As Hardin and Lincoln competed for the Whig congressional nomination, Mr. Lincoln wrote Hardin in February 1846: “Now, if I have sought the nomination in an improper manner, you have the right, to that extent, to be dissatisfied. But I deny all impropriety on my part, in the matter.” Mr. Lincoln contended: “I have constantly spoken of you in the most kind and commendatory terms, as to your talents, your services, and your goodness of heart. If I falsify this, you can convict me. The witnesses live and can tell.”11

There was a gentler side to their relationship. “In 1839 Mr. Lincoln, being then a lawyer in full practice, attended all the courts adjacent to Springfield. He was then attending court at Christiansburg, about thirty miles distant. I was there when the court broke up. Quite a number of lawyers were coming from court, to Springfield.

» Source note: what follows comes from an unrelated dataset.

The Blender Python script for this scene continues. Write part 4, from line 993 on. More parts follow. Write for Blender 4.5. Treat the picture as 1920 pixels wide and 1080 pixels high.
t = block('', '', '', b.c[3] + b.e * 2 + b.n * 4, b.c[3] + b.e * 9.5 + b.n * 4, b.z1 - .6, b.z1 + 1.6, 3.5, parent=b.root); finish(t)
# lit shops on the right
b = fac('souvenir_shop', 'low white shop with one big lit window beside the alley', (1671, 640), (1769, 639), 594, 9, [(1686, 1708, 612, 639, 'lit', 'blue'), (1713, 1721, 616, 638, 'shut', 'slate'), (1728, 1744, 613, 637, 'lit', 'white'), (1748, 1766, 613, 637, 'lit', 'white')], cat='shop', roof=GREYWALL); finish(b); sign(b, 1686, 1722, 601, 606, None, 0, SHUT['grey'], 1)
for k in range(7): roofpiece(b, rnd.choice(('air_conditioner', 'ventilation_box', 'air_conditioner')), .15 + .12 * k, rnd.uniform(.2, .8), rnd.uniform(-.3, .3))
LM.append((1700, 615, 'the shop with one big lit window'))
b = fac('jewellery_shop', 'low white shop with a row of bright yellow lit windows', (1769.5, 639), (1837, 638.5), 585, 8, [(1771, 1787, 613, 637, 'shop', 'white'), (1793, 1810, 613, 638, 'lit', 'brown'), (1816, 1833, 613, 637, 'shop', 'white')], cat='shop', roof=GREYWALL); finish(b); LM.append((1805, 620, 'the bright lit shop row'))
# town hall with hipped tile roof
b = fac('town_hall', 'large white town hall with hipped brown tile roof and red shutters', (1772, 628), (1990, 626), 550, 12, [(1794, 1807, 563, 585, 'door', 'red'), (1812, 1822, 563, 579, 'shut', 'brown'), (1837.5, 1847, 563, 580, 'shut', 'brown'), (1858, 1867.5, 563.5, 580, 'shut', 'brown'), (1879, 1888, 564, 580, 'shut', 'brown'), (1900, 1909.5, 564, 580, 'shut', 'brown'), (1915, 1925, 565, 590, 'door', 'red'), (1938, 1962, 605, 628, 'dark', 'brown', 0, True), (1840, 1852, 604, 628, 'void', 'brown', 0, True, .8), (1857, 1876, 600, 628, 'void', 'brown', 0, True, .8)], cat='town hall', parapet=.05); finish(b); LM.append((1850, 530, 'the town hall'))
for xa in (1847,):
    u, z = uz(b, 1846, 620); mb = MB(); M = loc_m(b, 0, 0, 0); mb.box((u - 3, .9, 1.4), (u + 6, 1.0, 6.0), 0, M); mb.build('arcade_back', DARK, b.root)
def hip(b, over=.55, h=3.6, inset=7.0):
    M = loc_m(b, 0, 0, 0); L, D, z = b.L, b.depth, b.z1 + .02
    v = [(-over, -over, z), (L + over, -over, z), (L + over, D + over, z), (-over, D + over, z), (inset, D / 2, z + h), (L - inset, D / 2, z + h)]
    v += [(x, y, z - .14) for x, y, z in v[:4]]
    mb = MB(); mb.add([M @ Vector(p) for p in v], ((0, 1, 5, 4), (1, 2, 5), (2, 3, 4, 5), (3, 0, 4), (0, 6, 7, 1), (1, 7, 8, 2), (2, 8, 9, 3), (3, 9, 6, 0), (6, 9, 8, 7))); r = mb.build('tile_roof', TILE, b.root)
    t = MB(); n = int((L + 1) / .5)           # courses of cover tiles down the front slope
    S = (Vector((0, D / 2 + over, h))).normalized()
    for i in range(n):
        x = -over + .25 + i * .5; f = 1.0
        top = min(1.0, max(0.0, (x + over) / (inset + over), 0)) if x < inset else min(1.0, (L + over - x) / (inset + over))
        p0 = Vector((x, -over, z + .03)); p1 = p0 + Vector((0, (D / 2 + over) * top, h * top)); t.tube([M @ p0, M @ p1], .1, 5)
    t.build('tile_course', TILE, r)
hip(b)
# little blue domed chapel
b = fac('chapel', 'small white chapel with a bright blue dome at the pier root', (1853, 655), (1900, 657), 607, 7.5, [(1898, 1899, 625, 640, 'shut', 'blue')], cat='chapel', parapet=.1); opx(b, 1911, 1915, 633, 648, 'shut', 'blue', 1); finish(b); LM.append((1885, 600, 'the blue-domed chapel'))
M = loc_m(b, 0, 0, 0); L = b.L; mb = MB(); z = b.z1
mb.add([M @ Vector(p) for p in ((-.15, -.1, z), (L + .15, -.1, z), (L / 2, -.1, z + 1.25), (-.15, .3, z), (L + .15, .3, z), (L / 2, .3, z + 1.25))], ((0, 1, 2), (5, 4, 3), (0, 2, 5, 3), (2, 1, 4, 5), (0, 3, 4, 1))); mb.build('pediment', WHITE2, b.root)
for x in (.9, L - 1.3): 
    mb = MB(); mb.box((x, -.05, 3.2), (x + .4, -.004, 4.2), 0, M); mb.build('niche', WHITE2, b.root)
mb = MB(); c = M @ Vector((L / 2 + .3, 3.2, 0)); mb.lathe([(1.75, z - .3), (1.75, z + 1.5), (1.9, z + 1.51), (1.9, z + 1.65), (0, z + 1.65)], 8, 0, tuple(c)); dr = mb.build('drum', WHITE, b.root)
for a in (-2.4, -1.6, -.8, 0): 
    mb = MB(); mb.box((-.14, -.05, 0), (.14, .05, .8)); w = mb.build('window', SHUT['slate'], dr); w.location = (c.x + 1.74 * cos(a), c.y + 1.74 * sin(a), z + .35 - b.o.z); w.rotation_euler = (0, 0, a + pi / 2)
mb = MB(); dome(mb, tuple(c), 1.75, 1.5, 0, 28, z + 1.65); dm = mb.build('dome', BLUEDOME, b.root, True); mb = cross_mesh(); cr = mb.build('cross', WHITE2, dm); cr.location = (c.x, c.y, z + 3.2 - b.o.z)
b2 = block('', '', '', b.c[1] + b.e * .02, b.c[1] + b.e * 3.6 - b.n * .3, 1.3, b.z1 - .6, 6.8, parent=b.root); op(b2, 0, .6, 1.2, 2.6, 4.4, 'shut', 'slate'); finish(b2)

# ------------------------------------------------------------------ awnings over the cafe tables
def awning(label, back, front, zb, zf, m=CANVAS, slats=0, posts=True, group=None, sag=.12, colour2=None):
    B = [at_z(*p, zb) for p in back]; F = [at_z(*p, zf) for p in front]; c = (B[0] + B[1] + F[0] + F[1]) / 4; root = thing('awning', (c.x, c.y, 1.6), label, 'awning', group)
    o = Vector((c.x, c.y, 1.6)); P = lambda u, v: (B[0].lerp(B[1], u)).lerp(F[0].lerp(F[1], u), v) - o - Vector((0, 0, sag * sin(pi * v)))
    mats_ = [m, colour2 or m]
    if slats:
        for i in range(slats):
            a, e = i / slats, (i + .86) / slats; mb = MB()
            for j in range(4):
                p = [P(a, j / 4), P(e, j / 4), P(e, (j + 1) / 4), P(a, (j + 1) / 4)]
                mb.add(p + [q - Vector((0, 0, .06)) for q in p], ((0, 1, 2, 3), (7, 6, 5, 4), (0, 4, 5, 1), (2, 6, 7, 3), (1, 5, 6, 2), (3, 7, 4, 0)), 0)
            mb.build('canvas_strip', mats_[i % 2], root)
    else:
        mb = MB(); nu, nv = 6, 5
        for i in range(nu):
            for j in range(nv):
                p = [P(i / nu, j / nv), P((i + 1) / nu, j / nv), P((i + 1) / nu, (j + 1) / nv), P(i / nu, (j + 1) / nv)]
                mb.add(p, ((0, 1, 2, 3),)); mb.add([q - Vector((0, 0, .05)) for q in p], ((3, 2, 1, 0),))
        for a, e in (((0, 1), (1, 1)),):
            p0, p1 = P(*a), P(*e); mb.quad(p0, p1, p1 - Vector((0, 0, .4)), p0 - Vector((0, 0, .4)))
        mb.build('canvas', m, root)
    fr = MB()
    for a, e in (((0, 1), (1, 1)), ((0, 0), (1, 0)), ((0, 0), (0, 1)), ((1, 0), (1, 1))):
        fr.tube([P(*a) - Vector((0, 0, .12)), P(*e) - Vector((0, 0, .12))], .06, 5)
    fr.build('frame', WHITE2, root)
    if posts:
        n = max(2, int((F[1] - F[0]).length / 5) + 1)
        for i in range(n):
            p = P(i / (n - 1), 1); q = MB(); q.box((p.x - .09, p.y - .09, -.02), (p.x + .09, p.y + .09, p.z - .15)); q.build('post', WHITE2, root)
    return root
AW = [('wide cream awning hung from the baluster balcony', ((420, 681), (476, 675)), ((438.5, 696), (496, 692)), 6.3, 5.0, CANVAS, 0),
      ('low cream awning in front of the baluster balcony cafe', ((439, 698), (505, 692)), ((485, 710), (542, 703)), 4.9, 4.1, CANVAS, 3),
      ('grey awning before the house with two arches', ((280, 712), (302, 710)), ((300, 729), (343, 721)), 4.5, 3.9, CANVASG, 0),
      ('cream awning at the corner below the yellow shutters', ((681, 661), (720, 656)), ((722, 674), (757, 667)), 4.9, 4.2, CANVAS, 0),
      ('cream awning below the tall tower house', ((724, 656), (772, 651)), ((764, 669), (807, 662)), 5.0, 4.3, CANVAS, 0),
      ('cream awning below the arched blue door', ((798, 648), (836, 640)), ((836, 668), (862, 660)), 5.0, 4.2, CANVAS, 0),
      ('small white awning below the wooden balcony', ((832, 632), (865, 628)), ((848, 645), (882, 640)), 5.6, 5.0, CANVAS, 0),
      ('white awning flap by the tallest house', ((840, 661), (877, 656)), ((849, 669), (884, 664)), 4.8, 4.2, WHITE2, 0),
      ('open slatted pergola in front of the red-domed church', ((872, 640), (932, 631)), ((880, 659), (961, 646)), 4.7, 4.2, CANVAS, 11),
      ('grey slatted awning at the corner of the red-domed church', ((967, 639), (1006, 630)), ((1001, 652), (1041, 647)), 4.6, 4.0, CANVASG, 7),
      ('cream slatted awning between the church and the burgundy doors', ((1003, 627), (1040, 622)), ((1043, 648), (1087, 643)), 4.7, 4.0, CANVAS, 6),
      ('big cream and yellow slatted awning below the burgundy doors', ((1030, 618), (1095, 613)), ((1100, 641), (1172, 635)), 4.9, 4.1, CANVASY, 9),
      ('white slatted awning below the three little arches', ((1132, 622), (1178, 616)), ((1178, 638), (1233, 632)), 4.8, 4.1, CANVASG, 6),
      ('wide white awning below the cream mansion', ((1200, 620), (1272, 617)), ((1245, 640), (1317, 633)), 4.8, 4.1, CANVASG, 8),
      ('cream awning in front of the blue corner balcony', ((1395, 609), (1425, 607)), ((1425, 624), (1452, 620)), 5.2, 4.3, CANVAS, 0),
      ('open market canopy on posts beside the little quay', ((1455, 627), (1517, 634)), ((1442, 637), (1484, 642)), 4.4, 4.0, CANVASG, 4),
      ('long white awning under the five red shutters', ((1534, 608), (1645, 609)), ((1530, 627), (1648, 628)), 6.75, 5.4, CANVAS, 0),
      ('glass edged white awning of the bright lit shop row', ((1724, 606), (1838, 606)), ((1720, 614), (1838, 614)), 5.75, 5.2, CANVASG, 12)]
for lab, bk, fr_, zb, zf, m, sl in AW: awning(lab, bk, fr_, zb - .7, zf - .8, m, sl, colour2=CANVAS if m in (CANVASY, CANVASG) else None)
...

We were riding along a country road, two and two together, some distance apart,” reported Joshua F. Speed. Mr. Lincoln and John Hardin were at the rear of the group. “We were passing through a thicket of wild plum, and crab-apple trees, where we stopped to water our horses. After waiting some time Hardin came up and we asked him where Lincoln was. ‘Oh,’ said he, ‘when I saw him last’ (there had been a severe wind storm), ‘he had caught two little birds in his hand, which the wind had blown from their nest, and he was hunting for the nest”. Hardin left him before he found them. Mr. Lincoln finally found the nest, and placed the birds, to use his own words, ‘in the home provided for them by their mother’. When he came up with the party they laughed at him. Said he earnestly, ‘I could not have slept tonight if I had not given those two little birds to their mother.'”12

As President, Mr. Lincoln took pains to care for Hardin’s nest. He looked out for Hardin’s widow and appointed his brother-in-law to a diplomatic post in Panama. “Hardin was ‘our best Whig,’ Lincoln had said after Hardin’s death, and in the heat of their rivalry he generously conceded that Hardin was talented, energetic, and usually generous and magnanimous. He did not underestimate his rival, but saw him as a man of desperate energy and perseverance,” wrote Donald Riddle.13 Fellow attorney Mark W. Delahay described Hardin as “a man of large family influence, an especial favorite among the old Kentucky Whigs of the district, and possessed in a high degree [with] those powers of popular oratory, and of ingratiating himself with the people, which may also be denominated a western characteristic…”14 Lincoln biographer Ronald C. White, Jr., wrote: “Hardin had a bold face that reflected his determined personality. He was an excellent speaker, even though he had a slight speech impediment.”15 Historian Michael Burlingame observed: “Colleagues in the legislature deemed him ‘clever,’ ‘firm,’ fearless,’ and ‘smart.’ Lincoln characterized the intensely ambitious Hardin as ‘our best Whig,’ a ‘man of desperate energy and perseverance’ who ‘never backs out’ and who was ‘talented, energetic, usually generous and magnanimous.’”16


Footnotes

  1. Willard L. King, Lincoln’s Manager, David Davis, p. 46.
  2. Francis Fisher Browne, The Every-day Life of Abraham Lincoln, p. 185.
  3. Ida M. Tarbell, The Life of Abraham Lincoln, Volume I, p. 189.
  4. Roy P. Basler, editor, The Collected Works of Abraham Lincoln, Volume I, p. 322 (Letter to John J. Hardin, May 11, 1843).
  5. Paul Simon, Lincoln’s Preparation for Greatness: The Illinois Legislative Years, p. 310.
  6. Roy P. Basler, editor, The Collected Works of Abraham Lincoln, Volume I, p. 342-343 (Letter to John J. Hardin, December 17, 1844).
  7. Paul Findley, A. Lincoln: The Crucible of Congress, p. 31.
  8. Roy P. Basler, editor, The Collected Works of Abraham Lincoln, Volume I, p. 357 (Letter to John J. Hardin, January 19, 1846).
  9. Roy P. Basler, editor, The Collected Works of Abraham Lincoln, Volume I, p. 352 (Letter to Benjamin F. James, December 6, 1845).
  10. Roy P. Basler, editor, The Collected Works of Abraham Lincoln, First Supplement, p. 8-9 (Letter to Benjamin F. James, December 6, 1845).
  11. Roy P. Basler, editor, The Collected Works of Abraham Lincoln, Volume I, p. 361 (Letter to John J. Hardin, February 7, 1846).
  12. Douglas L. Wilson and Rodney O. Davis, editor, Herndon’s Informants, p. 590 (Statement of Joshua F. Speed).
  13. Donald W. Riddle, Lincoln Runs for Congress, p. 19.
  14. Mark W. Delahay, Abraham Lincoln, p. 3.
  15. Ronald C. White, A. Lincoln: A Biography, p. 120.
  16. Michael Burlingame, Abraham Lincoln: A Life, Volume I, p. 214.